If I could tell my daughter anything on the eve of her nuptial, perhaps it would be this: have mercy upon one another. How many marriages have run aground on the rocks of impossible expectations because one’s partner would not dance to some predetermined tune? How incrementally a casual unkind observation can morph into a rapier thrust or an insignificant puddle of mistrust expand into a yawning ravine of fiery alienation. The human tongue: the fickle organ that pleads love and breeds enmity, with hardly a stutter in between, has the infinite capacity to burn and soothe -- depending upon the wellspring that nourishes it. Children:  let your bitter and careless words be few and far between to one another.

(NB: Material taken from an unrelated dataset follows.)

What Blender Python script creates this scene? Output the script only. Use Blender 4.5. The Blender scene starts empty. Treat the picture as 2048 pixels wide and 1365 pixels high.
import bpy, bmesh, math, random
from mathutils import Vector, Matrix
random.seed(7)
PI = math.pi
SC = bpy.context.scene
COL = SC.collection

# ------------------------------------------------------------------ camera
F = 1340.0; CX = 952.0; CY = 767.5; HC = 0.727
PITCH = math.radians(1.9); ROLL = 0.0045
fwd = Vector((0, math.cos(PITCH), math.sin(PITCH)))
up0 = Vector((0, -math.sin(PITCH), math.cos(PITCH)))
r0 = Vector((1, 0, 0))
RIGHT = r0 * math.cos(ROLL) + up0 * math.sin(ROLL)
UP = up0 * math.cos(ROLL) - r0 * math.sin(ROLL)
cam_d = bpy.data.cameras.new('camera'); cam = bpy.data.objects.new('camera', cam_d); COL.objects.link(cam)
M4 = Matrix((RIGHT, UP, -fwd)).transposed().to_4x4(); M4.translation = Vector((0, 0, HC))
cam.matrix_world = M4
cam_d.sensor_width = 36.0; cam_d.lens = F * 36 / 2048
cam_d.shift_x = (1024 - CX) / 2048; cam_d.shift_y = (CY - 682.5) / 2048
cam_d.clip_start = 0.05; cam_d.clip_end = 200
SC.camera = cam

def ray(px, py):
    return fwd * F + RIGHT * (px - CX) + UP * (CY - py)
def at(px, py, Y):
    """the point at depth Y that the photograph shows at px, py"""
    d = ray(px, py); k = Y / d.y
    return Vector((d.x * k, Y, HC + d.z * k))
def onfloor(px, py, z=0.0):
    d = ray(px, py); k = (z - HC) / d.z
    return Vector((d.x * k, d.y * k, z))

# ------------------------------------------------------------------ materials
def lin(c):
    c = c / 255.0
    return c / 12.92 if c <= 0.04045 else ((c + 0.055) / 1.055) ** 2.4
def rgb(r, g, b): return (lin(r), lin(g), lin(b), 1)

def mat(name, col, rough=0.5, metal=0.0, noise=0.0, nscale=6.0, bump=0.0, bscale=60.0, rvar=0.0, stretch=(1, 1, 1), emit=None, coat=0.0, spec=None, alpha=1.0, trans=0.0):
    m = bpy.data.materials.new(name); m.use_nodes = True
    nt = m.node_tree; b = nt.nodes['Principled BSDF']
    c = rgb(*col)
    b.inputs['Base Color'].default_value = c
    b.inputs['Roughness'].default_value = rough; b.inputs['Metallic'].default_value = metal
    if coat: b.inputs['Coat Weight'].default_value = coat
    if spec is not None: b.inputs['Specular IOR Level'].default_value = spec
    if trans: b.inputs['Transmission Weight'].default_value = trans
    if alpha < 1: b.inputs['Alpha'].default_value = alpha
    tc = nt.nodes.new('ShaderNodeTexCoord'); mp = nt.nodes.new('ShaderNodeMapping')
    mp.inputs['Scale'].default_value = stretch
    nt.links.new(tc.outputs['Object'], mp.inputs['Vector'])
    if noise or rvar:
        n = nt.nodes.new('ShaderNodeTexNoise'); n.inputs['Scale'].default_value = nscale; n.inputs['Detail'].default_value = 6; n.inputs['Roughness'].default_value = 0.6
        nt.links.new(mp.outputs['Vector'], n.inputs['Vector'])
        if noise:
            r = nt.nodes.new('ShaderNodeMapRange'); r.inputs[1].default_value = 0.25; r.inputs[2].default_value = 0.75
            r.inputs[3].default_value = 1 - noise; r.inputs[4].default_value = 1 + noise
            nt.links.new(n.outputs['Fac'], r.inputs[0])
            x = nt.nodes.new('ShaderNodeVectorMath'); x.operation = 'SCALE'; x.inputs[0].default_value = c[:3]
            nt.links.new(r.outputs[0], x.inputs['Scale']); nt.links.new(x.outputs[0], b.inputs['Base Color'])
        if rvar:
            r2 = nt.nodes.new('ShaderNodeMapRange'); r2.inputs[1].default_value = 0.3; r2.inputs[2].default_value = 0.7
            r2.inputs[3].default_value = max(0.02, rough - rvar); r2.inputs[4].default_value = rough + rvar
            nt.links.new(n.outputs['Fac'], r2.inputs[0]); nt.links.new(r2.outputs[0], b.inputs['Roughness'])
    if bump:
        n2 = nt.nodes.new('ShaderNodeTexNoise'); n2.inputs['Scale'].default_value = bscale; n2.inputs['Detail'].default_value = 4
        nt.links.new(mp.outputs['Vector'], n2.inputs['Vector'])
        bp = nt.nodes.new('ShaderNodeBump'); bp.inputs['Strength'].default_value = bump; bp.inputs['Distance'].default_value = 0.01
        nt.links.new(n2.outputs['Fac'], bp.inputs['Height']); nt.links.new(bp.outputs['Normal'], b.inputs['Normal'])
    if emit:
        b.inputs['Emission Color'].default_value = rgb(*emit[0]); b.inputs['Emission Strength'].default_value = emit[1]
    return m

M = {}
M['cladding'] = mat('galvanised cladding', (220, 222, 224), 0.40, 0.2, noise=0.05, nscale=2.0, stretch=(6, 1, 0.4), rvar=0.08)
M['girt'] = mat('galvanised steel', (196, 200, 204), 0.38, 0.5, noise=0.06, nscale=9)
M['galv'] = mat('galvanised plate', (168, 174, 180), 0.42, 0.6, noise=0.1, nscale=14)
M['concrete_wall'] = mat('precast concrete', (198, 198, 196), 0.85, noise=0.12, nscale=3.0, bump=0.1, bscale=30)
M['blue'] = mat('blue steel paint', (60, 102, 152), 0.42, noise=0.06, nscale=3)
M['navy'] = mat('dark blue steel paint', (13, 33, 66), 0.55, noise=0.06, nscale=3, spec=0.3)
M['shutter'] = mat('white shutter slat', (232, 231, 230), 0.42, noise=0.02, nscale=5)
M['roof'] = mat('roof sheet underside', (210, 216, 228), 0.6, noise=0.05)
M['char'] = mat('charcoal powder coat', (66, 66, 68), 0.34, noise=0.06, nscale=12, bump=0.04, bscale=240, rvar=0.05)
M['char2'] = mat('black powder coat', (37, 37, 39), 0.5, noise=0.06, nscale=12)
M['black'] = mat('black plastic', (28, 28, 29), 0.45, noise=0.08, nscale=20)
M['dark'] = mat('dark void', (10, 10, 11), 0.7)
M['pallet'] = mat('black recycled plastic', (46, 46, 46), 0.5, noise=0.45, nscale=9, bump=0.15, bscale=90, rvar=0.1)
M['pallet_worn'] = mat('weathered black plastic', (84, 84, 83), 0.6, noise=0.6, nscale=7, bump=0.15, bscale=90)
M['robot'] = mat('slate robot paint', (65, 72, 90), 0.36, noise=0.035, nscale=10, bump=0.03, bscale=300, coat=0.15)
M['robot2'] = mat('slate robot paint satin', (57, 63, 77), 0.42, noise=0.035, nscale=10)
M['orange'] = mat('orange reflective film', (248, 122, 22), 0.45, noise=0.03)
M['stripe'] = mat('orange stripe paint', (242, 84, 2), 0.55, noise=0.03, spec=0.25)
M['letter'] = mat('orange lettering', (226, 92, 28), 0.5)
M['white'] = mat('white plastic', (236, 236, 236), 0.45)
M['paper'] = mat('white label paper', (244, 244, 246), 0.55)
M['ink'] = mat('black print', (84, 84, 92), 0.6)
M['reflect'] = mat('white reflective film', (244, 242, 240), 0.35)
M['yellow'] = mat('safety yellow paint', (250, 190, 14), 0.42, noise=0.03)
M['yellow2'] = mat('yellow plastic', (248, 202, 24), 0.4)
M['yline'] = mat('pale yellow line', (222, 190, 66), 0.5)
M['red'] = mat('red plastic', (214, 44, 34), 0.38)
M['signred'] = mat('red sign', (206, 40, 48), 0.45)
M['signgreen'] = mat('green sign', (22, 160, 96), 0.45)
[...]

Those thoughtless words will indeed come back to haunt you all the days of your marriage – with interest.

It seems that for so many young people (and not just the young) the quality of sacredness is virtually absent from their marriages. So often they come together as flies of a season, mate for a time, and then invariably flutter away from any responsibilities of their pairings with hardly a farewell. In the end, “convenience” becomes the cursed Post-Modern byword of these stillborn couplings: since when the going gets tough, those who have signed on strictly for the pursuit of Eros and a brief time in the spotlight, unfailingly throw down their toys and fly into the arms of another lost soul. Humanity, however, was made for something far grander. Finding the true source of this beauty makes all the difference in enjoying a unique and enduring union. But this takes time, humility, faith, and no small amount of humor.

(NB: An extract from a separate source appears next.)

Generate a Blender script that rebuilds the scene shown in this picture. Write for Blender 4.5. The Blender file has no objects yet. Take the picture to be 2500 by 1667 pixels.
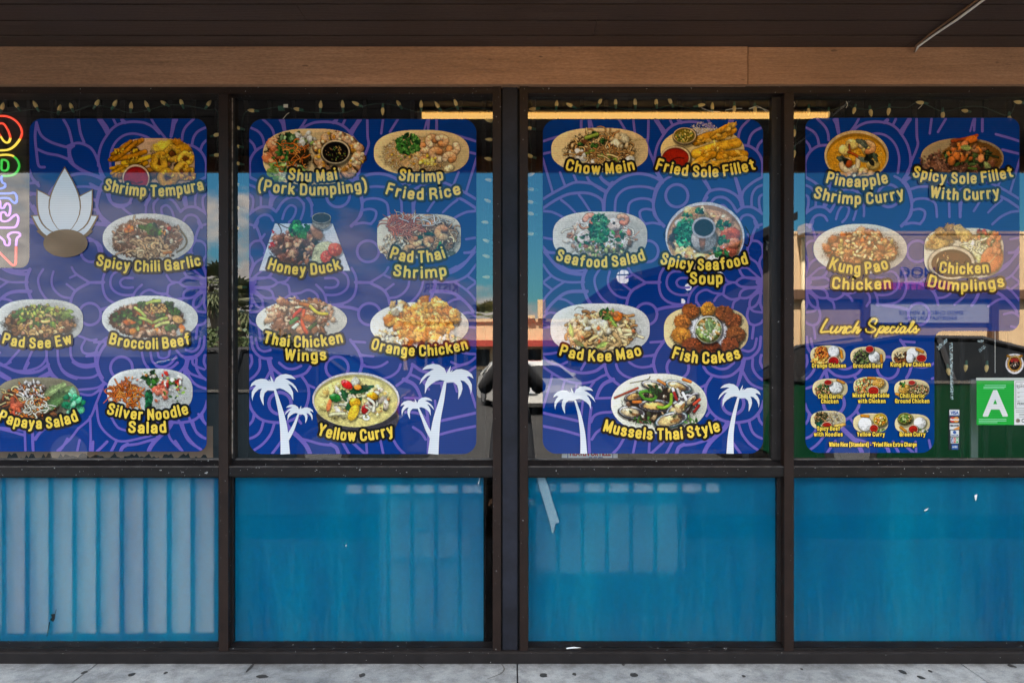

I know I am politically incorrect here, but there is a bittersweet sense of loss in giving away one’s daughter in marriage, and I am not sure if this is either a cultural holdover from the days when offspring were little more than chattel or if it is because the character of the relationship itself is rooted deeply within the sinews of nature. Perhaps within the unspoken language that exists between father and daughter there is that primal knowledge that the former must fall off into the shadows, while the latter joins hands with the future in a wonderful new cycle of being. For sons this is not the case, at least with respect to their fathers. As evidence of this, the author Sarah Ruhl writes:

A wedding is for daughters and fathers. The mothers all dress up, trying to look like young women. But a wedding is for a father and daughter. They stop being married to each other on that day.

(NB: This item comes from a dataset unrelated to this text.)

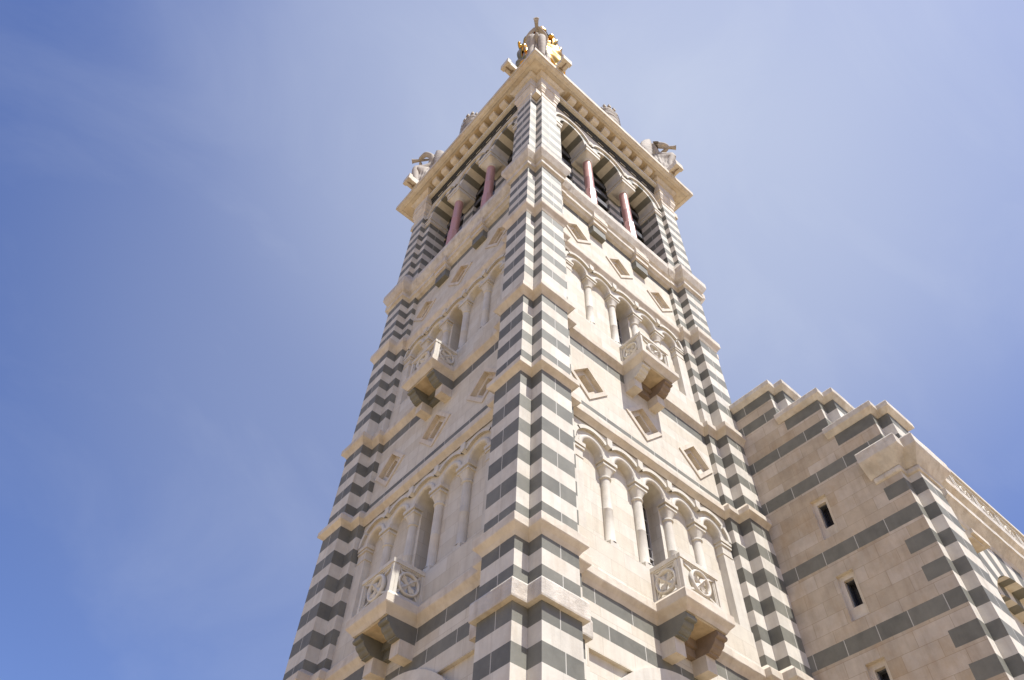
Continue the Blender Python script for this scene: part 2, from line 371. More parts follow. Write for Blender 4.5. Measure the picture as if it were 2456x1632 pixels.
# big blind arch hood at the bottom
for Tt in FACES:
    mb = MB(); n = 40; zc = 6.76
    for (r0, r1, v) in ((2.32, 2.66, WALL+.05), (2.16, 2.32, WALL-.01)):
        for i in range(n):
            a, b_ = math.pi*i/n, math.pi*(i+1)/n
            P = lambda r, a, v: Tt(r*math.cos(a), v, zc+r*math.sin(a))
            tone = random.Random(i//3).uniform(-.05, .05)
            mb.face([P(r0, a, v), P(r1, a, v), P(r1, b_, v), P(r0, b_, v)], 0, tone)
            mb.face([P(r1, a, v), P(r1, b_, v), P(r1, b_, WALL-.1), P(r1, a, WALL-.1)], 0)
            mb.face([P(r0, a, v), P(r0, b_, v), P(r0, b_, WALL-.4), P(r0, a, WALL-.4)], 0)
    for s in (-1, 1):
        mb.box(min(s*2.16, s*2.66), max(s*2.16, s*2.66), WALL-.4, WALL+.05, -.2, zc, 0, Tt)
    mb.build('blind_arch', [m_lime], tower)
# blind arcades
def loft_cap(mb, T, u, v, z0, z1, r, hs, m=0, seg=32):
    rows = []
    for j in range(7):
        f = j/6; row = []
        for k in range(seg):
            a = 2*math.pi*(k+.5)/seg
            c, s = math.cos(a), math.sin(a); q = max(abs(c), abs(s))
            sx, sy = c/q*hs, s/q*hs; g = f**1.25
            row.append(T(u+r*c*(1-g)+sx*g, v+r*s*(1-g)+sy*g, z0+(z1-z0)*f))
        rows.append(row)
    mb.grid(rows, m, closed=True, smooth=False)
def cyl(mb, T, u, v, prof, m=0, seg=20, smooth=True):
    mb.grid([[T(u+r*math.cos(2*math.pi*k/seg), v+r*math.sin(2*math.pi*k/seg), z) for k in range(seg)] for r, z in prof], m, closed=True, smooth=smooth)
SP, RI = 1.06, .305
def arcade(T, zl, zs, zt):
    par = bpy.data.objects.new('blind_arcade', None)
    mb = MB(); VF = WALL-.03; VB = 3.78
    cs = [SP*i for i in (-2, -1, 0, 1, 2)]
    # front strip
    us = [-WU]
    for c in cs: us += [c+RI*math.cos(math.pi*(1-i/20)) for i in range(21)]
    us.append(WU)
    def zlow(u):
        for c in cs:
            if abs(u-c) <= RI+1e-6: return zs+math.sqrt(max(0, RI**2-(u-c)**2))
        return zs
    for a, b_ in zip(us[:-1], us[1:]):
        if b_-a > 1e-5: mb.face([T(a, VF, zlow(a)), T(b_, VF, zlow(b_)), T(b_, VF, zt), T(a, VF, zt)], 0)
    for ci, c in enumerate(cs):
        n = 20
        for i in range(n):
            a, b_ = math.pi*i/n, math.pi*(i+1)/n
            P = lambda r, a, v: T(c+r*math.cos(a), v, zs+r*math.sin(a))
            vb = 3.39 if ci == 2 else VB
            mb.face([P(RI, a, VF), P(RI, b_, VF), P(RI, b_, vb), P(RI, a, vb)], 0, random.Random(i//4+ci).uniform(-.05, .03), True)
            # roll moulding on the arris
            for j in range(8):
                t0, t1 = math.pi*(j/8)-.2, math.pi*((j+1)/8)-.2
                rm, rr = RI+.075, .062
                f = lambda al, t: P(rm-rr*math.cos(t), al, VF+rr*.85*math.sin(t))
                mb.face([f(a, t0), f(b_, t0), f(b_, t1), f(a, t1)], 0, 0, True)
            # hood
            R0, R1 = .585, .69
            def lim(al):
                return abs(R1*math.cos(al)) <= SP/2+.012 or (ci == 0 and math.cos(al) < 0 and False)
            if lim(a) and lim(b_):
                mb.face([P(R0, a, VF+.085), P(R1, a, VF+.085), P(R1, b_, VF+.085), P(R0, b_, VF+.085)], 0)
                mb.face([P(R0, a, VF+.085), P(R0, b_, VF+.085), P(R0+.03, b_, VF), P(R0+.03, a, VF)], 0)
                mb.face([P(R1, a, VF+.085), P(R1, b_, VF+.085), P(R1, b_, VF-.02), P(R1, a, VF-.02)], 0)
        # ends of hood run down on outer sides
    for e in (-1, 1):
        c = cs[0] if e < 0 else cs[-1]; n = 10
        for i in range(n):
            a0 = math.acos((SP/2)/.69)
            a, b_ = (a0*i/n, a0*(i+1)/n) if e > 0 else (math.pi-a0*i/n, math.pi-a0*(i+1)/n)
            P = lambda r, a, v: T(c+r*math.cos(a), v, zs+r*math.sin(a))
            mb.face([P(.585, a, VF+.085), P(.69, a, VF+.085), P(.69, b_, VF+.085), P(.585, b_, VF+.085)], 0)
            mb.face([P(.585, a, VF+.085), P(.585, b_, VF+.085), P(.615, b_, VF), P(.615, a, VF)], 0)
    for c in [SP*i for i in (-1.5, -.5, .5, 1.5)]:     # little drops between the hoods
        mb.face([T(c-.085, VF+.13, zs+.44), T(c, VF+.13, zs+.38), T(c+.085, VF+.13, zs+.44), T(c+.085, VF+.13, zs+.66), T(c-.085, VF+.13, zs+.66)], 0)
        prof = [(c-.085, zs+.66), (c-.085, zs+.44), (c, zs+.38), (c+.085, zs+.44), (c+.085, zs+.66), (c-.085, zs+.66)]
        for p, q in zip(prof[:-1], prof[1:]): mb.face([T(p[0], VF+.13, p[1]), T(q[0], VF+.13, q[1]), T(q[0], VF-.01, q[1]), T(p[0], VF-.01, p[1])], 0)
    # niche back, sides, ledge
    for s in (-1, 1): mb.face([T(s*RI, VB, zl-.05), T(s*2.7, VB, zl-.05), T(s*2.7, VB, zt), T(s*RI, VB, zt)], 1)
    for s in (-1, 1):
        mb.face([T(s*RI, VB, zl+.12), T(s*RI, 3.39, zl+.12), T(s*RI, 3.4, zs), T(s*RI, VB, zs)], 1)
    mb.face([T(-RI, VB, zl-.05), T(RI, VB, zl-.05), T(RI, VB, zl+.12), T(-RI, VB, zl+.12)], 1)
    mb.face([T(-2.7, WALL, zl), T(2.7, WALL, zl), T(2.7, VB, zl+.02), T(-2.7, VB, zl+.02)], 0)
    ar = mb.build('blind_arcade', [m_lime, m_wall], tower)
    bpy.data.objects.remove(par)
    # end pilasters with imposts
    for s in (-1, 1):
        pm = MB()
        bx = lambda a, b_, v0, v1, z0, z1: pm.box(min(s*a, s*b_), max(s*a, s*b_), v0, v1, z0, z1, 0, T)
        bx(2.44, WU, VB, VF+.005, zl, zs-.46); bx(2.41, 2.80, VB, VF+.02, zs-.46, zs-.41); bx(2.43, 2.80, VB, VF+.012, zs-.41, zs-.20)
        bx(2.395, 2.80, VB, VF+.045, zs-.20, zs-.14); bx(2.41, 2.80, VB, VF+.025, zs-.14, zs-.11); bx(2.375, 2.80, VB, VF+.065, zs-.11, zs+.0)
        pm.build('pilaster', [m_lime], ar)
    for c in [SP*i for i in (-1.5, -.5, .5, 1.5)]:
        cm = MB(); V = 3.83
        cm.box(c-.125, c+.125, V-.1, V+.125, zl, zl+.18, 0, T)
        z = zl+.18
        cyl(cm, T, c, V, [(.14, z), (.14, z+.03), (.118, z+.07), (.118, z+.9), (.1205, z+.905), (.118, z+.912), (.117, zs-.52)])
        cyl(cm, T, c, V, [(.117, zs-.52), (.142, zs-.51), (.152, zs-.485), (.142, zs-.46), (.122, zs-.45)])
        loft_cap(cm, T, c, V, zs-.45, zs-.20, .122, .175)
        cm.box(c-.21, c+.21, VB-.02, V+.185, zs-.20, zs-.135, 0, T); cm.box(c-.18, c+.18, VB-.02, V+.155, zs-.135, zs-.095, 0, T)
        cm.box(c-.24, c+.24, VB-.02, V+.215, zs-.095, zs+.003, 0, T)
        cm.build('column', [m_lime], ar)
    # centre window
    wm = MB()
    wm.face([T(-RI, 3.395, zl+.1), T(RI, 3.395, zl+.1), T(RI, 3.395, zs+RI), T(-RI, 3.395, zs+RI)], 0)
    for u in (-.1, .1): wm.box(u-.009, u+.009, 3.40, 3.42, zl+.1, zs+RI, 1, T)
    z = zl+.45
    while z < zs+.3: wm.box(-RI, RI, 3.40, 3.417, z-.009, z+.009, 1, T); z += .42
    wm.box(-RI, -RI+.03, 3.395, 3.44, zl+.12, zs, 1, T); wm.box(RI-.03, RI, 3.395, 3.44, zl+.12, zs, 1, T); wm.box(-RI, RI, 3.395, 3.45, zl+.95, zl+1.0, 1, T)
    wm.build('window', [m_glass, m_lead], ar)
    return ar
for Tt in FACES:
    arcade(Tt, 11.63, 14.10, 15.02)
    arcade(Tt, 19.56, 22.20, 23.02)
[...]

Being on hand to witness your children thriving and marrying well is just one of the rewards of middle age. As a younger more foolish man, the joys of family had not yet revealed themselves to me. But with the arrival of hard-won wisdom, the filial virtues would come to mean so much more than any selfish plans I had endeavored upon. Family gave meaning to what otherwise would have been a noxious descent into self. It is not a lie when you hear that children are indeed the crown of a happy man’s life – especially if they grow to be praiseworthy men and women. And this is especially true at the race’s end when one is withered and passing the torch – as is the case now for my wife and her beloved father Harold. Know this wisdom: A father needs those he can play the hero to. He needs children who will laugh with him at weddings and grieve for him on his terminal bed of solitude when all others have turned aside. Not all fathers are worthy of this honor and not all sons and daughters are willing to expend the effort. But through the course of living a modestly sacrificial life, the interplay of divine grace and elbow grease invariably turns the hearts of children towards their fathers – if only to close the circle and to begin again anew.

God promises us great and wonderful adventures to occupy the business of eternity.  But we should not forget that the road to forever passes through today. Even though evil lurks beyond the bend, there is enough beauty on the proving grounds of earth to hold us over till we close our eyes and awaken on distant and sublime shores. Much happiness can be had if you know your bearing and where you are bound. Then life at its loveliest becomes as simple as tacking on the quarter wind -- and sailing straight on till morning.